Question

The Hamiltonian for a one-dimensional system with mass \( m \), position \( q \), and momentum \( p \) is: \[ H(p, q) = \frac{p^2}{2m} + q^2 A(q) \] where \( A(q) \) is a real function of \( q \). If \[ m \frac{d^2 q}{dt^2} = -5q A(q), \] then \[ \frac{d A(q)}{d q} = n \frac{A(q)}{q}. \] The value of \( n \) (in integer) is:

Hint:

For a system described by a Hamiltonian with a position-dependent potential, the equation of motion and the Hamiltonian's partial derivatives can be used to find relationships between the function \( A(q) \) and its derivative.

Answer 1

Correct Answer: 3

1. Using the Hamiltonian:
The Hamiltonian of the system is given by: \[ H(p, q) = \frac{p^2}{2m} + q^2 A(q) \] The Hamiltonian represents the total energy of the system, which is a sum of kinetic and potential energies. 2. Equations of motion:
The equations of motion are given by Hamilton's equations.
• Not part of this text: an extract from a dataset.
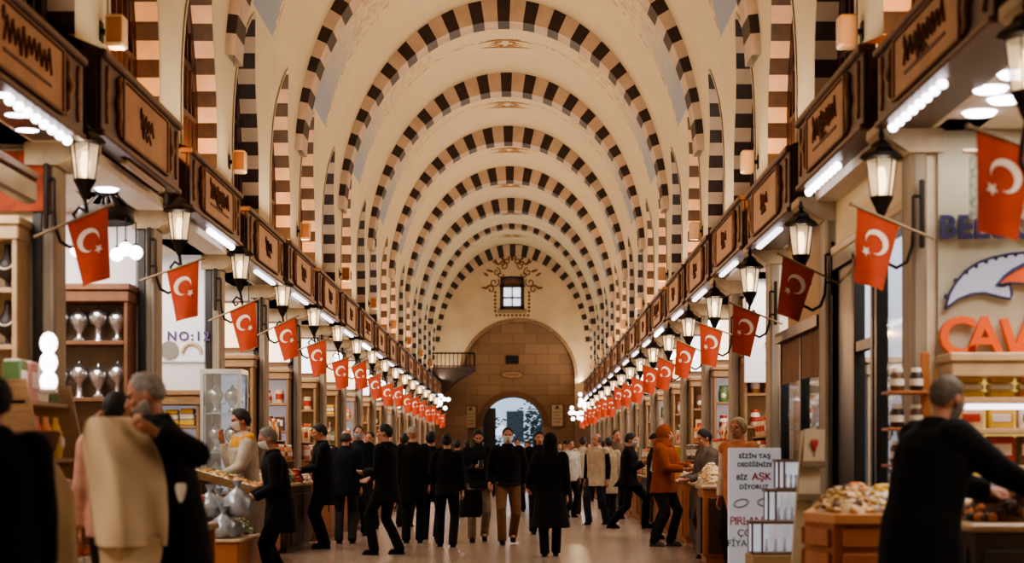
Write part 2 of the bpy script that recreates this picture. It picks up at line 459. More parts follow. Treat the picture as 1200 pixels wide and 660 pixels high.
# inner stone wall with the door opening
DX, DR, DZ = .0, 1.22, 2.55
do = arc_pts(DX, DZ, DR, PI, 0, 24, 1.18)
YI = YE + .55
for (x0, z0), (x1, z1) in zip(do, do[1:]):
    m.add([(x0, YI, z0), (x1, YI, z1), (x1, YI, 7.0), (x0, YI, 7.0)], [(0, 1, 2, 3)], 1)
    m.add([(x0, YI, z0), (x1, YI, z1), (x1, YI + 1.0, z1), (x0, YI + 1.0, z0)], [(3, 2, 1, 0)], 2)
    g = lambda x, z, r: (DX + (x - DX) * r, DZ + (z - DZ) * r)
    q = [(x0, z0), (x1, z1), g(x1, z1, 1.2), g(x0, z0, 1.2)]
    m.add([(p[0], YI - .05, p[1]) for p in q], [(0, 1, 2, 3)], 3)
    m.add([(q[0][0], YI - .05, q[0][1]), (q[1][0], YI - .05, q[1][1]), (q[1][0], YI, q[1][1]), (q[0][0], YI, q[0][1])], [(0, 1, 2, 3)], 3)
rect(-2.6, DX - DR, 0, 7.0, YI, 1); rect(DX + DR, 3.0, 0, 7.0, YI, 1)
for S in (-1, 1):
    x = DX + S * DR; m.add([(x, YI, 0), (x, YI + 1.0, 0), (x, YI + 1.0, DZ), (x, YI, DZ)], [(0, 1, 2, 3)], 2)
DK = mat('dark_reveal', '#140d09', .8)
RING = mat('door_arch_stone', '#6b4a31', .8, noise=.2)
struct(m.build('wall_end', [PL, BLK, DK, RING]))
EA = arch_mesh(2.93, 3.62, Z0, .47, .12, 22).build('trim_%d' % (tn + 1), [M['dark_stone'], M['light_stone']]); tn += 1
EA.location = (0, YE - .06, 0); struct(EA)
# small dark niche over the plaque
nm_ = MB(); z_ = vz(422, 69); nm_.bx(-.28, .24, YI - .05, YI + .02, z_ - .16, z_ + .18)
tn += 1; struct(nm_.build('trim_%d' % tn, DK))
# end window
w = MB(); w.bx(wx0 + .0, wx1, YE + .07, YE + .12, 8.12, 8.6, 0)
WF = mat('end_window_frame', '#2b1a12', .5)
w.bx(wx0, wx0 + .14, YE - .02, YE + .1, wz0, 8.4); w.bx(wx1 - .14, wx1, YE - .02, YE + .1, wz0, 8.4); w.bx(wx0, wx1, YE - .02, YE + .1, wz0, wz0 + .14); w.bx(wx0, wx1, YE - .02, YE + .1, 8.1, 8.22)
w.bx(-.045, .005, YE - .01, YE + .08, wz0, 8.15); w.bx(wx0, wx1, YE - .01, YE + .08, 7.66, 7.72)
ar = arc_pts(-.02, 8.1, .48, 0, PI, 14)
w.tube([(x, YE + .03, 8.1 + (z - 8.1) * .85) for x, z in ar], .06, 6)
wo = w.build('window_%d' % (wn + 1), WF); struct(wo)
gl = MB(); gl.add([(wx0, YE + .06, wz0), (wx1, YE + .06, wz0), (wx1, YE + .06, 8.15), (wx0, YE + .06, 8.15)], [(0, 1, 2, 3)])
gl.build('window_pane', mat('bright_pane', '#dfe8f4', .3, emit=1.6, ecol='#dbe6f6'), wo)
gt = MB(); gt.add([(x, YE + .05, 8.1 + (z - 8.1) * .85) for x, z in ar], [tuple(range(len(ar)))]); gt.build('fanlight', mat('fanlight', '#6d4630', .6), wo)
si = MB(); si.bx(-.6, .56, YE - .06, YE + .05, wz0 - .16, wz0, 0, .02); si.build('window_sill', mat('sill_stone', '#8d7357', .7), wo)
# painted arabesque round the window
pa = MB(); Y_ = YE - .012
def spiral(cx, cz, r, a, turns, sgn, n=22): return [(cx + r * (1 - .8 * i / n) * math.cos(a + sgn * turns * 2 * PI * i / n), Y_, cz + r * (1 - .8 * i / n) * math.sin(a + sgn * turns * 2 * PI * i / n)) for i in range(n + 1)]
for S in (-1, 1):
    X = lambda x: -.02 + S * x
    for (cx, cz, r, a, t) in ((.34, 8.95, .2, .2, 1.1), (.62, 8.72, .17, 1.5, 1.2), (.72, 8.3, .2, 2.4, 1.2), (.86, 8.02, .15, .8, 1.1), (.2, 9.12, .15, -.6, 1.0), (.48, 8.62, .14, 3.0, 1.0), (.4, 9.1, .14, 2, 1.0)):
        pa.tube(spiral(X(cx), cz, r, a if S > 0 else PI - a, t, S), .024, 5, flat=.4)
    for (cx, cz, l, an) in ((.1, 9.2, .32, 1.25), (.28, 9.12, .34, .85), (.5, 9.0, .34, .5), (.75, 8.72, .3, .3), (.95, 8.55, .25, .6), (.98, 8.05, .26, .2), (.6, 9.0, .3, 1.2), (.85, 8.2, .25, -.5)):
        pa.ball((X(cx + l / 2 * math.cos(an)), Y_, cz + l / 2 * math.sin(an)), (l / 2, .008, .045), 8, rot=Matrix.Rotation(-S * an if S > 0 else an, 3, 'Y'))
    for k in range(6): pa.ball((X(.68), Y_, 7.15 + k * .15), (.05, .008, .055), 6)
for k in range(9): pa.ball((-.66 + k * .16, Y_, 6.98), (.055, .008, .05), 6)
pa.ball((-.02, Y_, 9.35), (.06, .008, .2), 8)
tn += 1; struct(pa.build('trim_%d' % tn, mat('painted_scroll', '#6a4526', .8)))
# painted crown medallions in each bay of the vault
md = MB()
for S in (-1, 1):
    for (cx, cy, r, a, t) in ((.25, 0, .14, .3, 1), (.5, .05, .12, 2, 1), (.12, .18, .1, 1, 1), (.12, -.2, .1, -1, 1)):
        md.tube([(S * (p[0]), p[2], 0) for p in spiral(cx, cy, r, a, t, 1, 16)], .018, 5, flat=.35)
md.tube([(.72 * math.cos(t * 2 * PI / 28), .3 * math.sin(t * 2 * PI / 28), -.04 * abs(math.cos(t * 2 * PI / 28)) ** 2 * 1.6) for t in range(29)], .016, 5)
MD = md.mesh('trim_medallion', mat('painted_medallion', '#a8855f', .8))
for k in range(3, 12):
    tn += 1; o = bpy.data.objects.new('trim_%d' % tn, MD); COL.objects.link(o); struct(o); o.location = (0, ARCH0 + ARCHS * k + 3.4, CRN - .02)
# lower shop shells
SHX = 5.4
for S, nm in ((-1, 'left'), (1, 'right')):
    m = MB(); m.add([(S * SHX, -6, 0), (S * SHX, YE, 0), (S * SHX, YE, 3.6), (S * SHX, -6, 3.6)], [(0, 1, 2, 3)]); struct(m.build('wall_shop_' + nm, M['warmwall']))
    m = MB(); m.bx(S * 2.86, S * SHX, -6, 66.9, ZB, ZB + .1); struct(m.build('ceiling_shop_' + nm, M['cream']))
m = MB(); m.add([(-5.6, -6, 0), (5.6, -6, 0), (5.6, -6, 10.5), (-5.6, -6, 10.5)], [(0, 1, 2, 3)]); struct(m.build('wall_back', M['pier']))
# balcony with railing and stair at the far left
bal = empty('balcony', (-2.4, 66.5, 0)); tag(bal, 'dark iron-railed balcony high at the far end of the left row', 'balcony')
m = MB(); zb = vz(431, 66); m.bx(-.68, .95, -1.0, .45, zb - .12, zb); m.poly([(-.68, -.9, zb - .12), (.9, -.9, zb - .12), (.2, -.9, zb - .55), (-.4, -.9, zb - 1.1), (-.68, -.9, zb - 1.1)], (0, 1.3, 0)); m.build('platform', M['counter_dark'], bal)
m = MB(); m.bx(-.68, .95, -1.0, -.96, zb + .5, zb + .56); m.bx(-.68, .95, -1.0, -.96, zb + .02, zb + .06)
for k in range(11): m.bx(-.66 + k * .158, -.63 + k * .158, -1.0, -.96, zb, zb + .55)
m.bx(.91, .95, -1.0, .45, zb + .5, zb + .56); m.bx(.91, .95, -1.0, .45, zb + .02, zb + .06)
for k in range(8): m.bx(.91, .95, -.9 + k * .18, -.87 + k * .18, zb, zb + .55)
m.build('railing', M['black'], bal)
st = empty('stone_stair', (-2.3, 67.4, 0)); tag(st, 'stone staircase parapet rising to the balcony at the far end', 'stairs')
m = MB(); m.poly([(-.75, -.3, 0), (.5, -.3, 0), (.5, -.3, vz(441, 67)), (.05, -.3, vz(441, 67)), (-.75, -.3, vz(466, 67))], (0, .5, 0)); m.build('parapet_wall', BLK, st)
m = MB(); m.tube([(-.75, -.05, vz(466, 67) + .03), (.05, -.05, vz(441, 67) + .03), (.5, -.05, vz(441, 67) + .03)], .09, 6); m.build('coping', RING, st)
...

For the position \( q \) and momentum \( p \), we have: \[ \frac{dq}{dt} = \frac{\partial H}{\partial p} = \frac{p}{m} \] and \[ \frac{dp}{dt} = -\frac{\partial H}{\partial q} = -2q A(q) - q^2 \frac{dA(q)}{dq}. \] 3. Substitute the equation of motion:
According to the problem, we are given that: \[ m \frac{d^2 q}{dt^2} = -5q A(q). \] Using \( \frac{dq}{dt} = \frac{p}{m} \), we get: \[ m \frac{d^2 q}{dt^2} = \frac{d}{dt} \left( \frac{p}{m} \right) = \frac{dp}{dt}. \] Substituting the expression for \( \frac{dp}{dt} \) from Hamilton’s equations: \[ m \frac{d^2 q}{dt^2} = -2q A(q) - q^2 \frac{dA(q)}{dq}. \] Comparing this with the given equation \( m \frac{d^2 q}{dt^2} = -5q A(q) \), we have: \[ -2q A(q) - q^2 \frac{dA(q)}{dq} = -5q A(q). \] 4. Solve for \( \frac{dA(q){dq} \):}
Simplifying this equation: \[ -q^2 \frac{dA(q)}{dq} = -3q A(q), \] which gives: \[ \frac{dA(q)}{dq} = \frac{3A(q)}{q}. \] Comparing this with the given relation \( \frac{dA(q)}{dq} = n \frac{A(q)}{q} \), we find that: \[ n = 3. \] Thus, the value of \( n \) is \( \boxed{3} \).